King argued that immediate security measures are necessary, but insufficient without longer-term social repair.

“Realistic solutions need to operate on several levels at the same time,” King said. “There is no single policy lever that will solve political violence, antisemitism, anti-Muslim hatred, or extremist radicalization,” he added.

In the near term, King said stronger security for vulnerable religious and community institutions is essential, including better threat reporting channels, closer coordination with law enforcement and practical security support for synagogues, mosques, schools and public venues. But he also emphasized that such measures must remain within constitutional limits and respect free speech and civil liberties.

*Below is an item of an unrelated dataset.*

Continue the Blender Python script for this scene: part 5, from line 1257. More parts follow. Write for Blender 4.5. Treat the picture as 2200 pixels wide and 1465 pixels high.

He pointed to education and community engagement as longer-term tools to rebuild trust before the next crisis.

“Once violence happens, everyone becomes reactive,” King said. “The harder but more effective work is creating relationships in advance so that communities can respond together rather than retreat into fear and suspicion,” he added.

King also identified gun policy as one of the most politically difficult issues in any discussion of violence prevention, given the reality of widespread firearm access and deep constitutional, cultural and partisan divisions in the United States. Measures such as stronger background checks, red-flag laws and restrictions on access for individuals who present credible threats may be practical from a prevention standpoint, he said, but remain politically difficult.

The United States is not witnessing political violence on the scale of its most violent historical periods. But the current wave has exposed a dangerous convergence: heavily armed individuals, online radicalization, global conflicts imported into domestic identity politics, and public rhetoric that often treats opponents not as rivals but as existential threats.

The San Diego mosque shooting, the antisemitic attacks connected to the Israel-Gaza war, the assassination of Kirk and the attempted attacks on Trump do not form one single story. They are different events with different victims, ideologies and perpetrators. But together, they point to the same national vulnerability: a society struggling to maintain democratic disagreement without allowing grievance, identity and political fear to become a pathway to violence.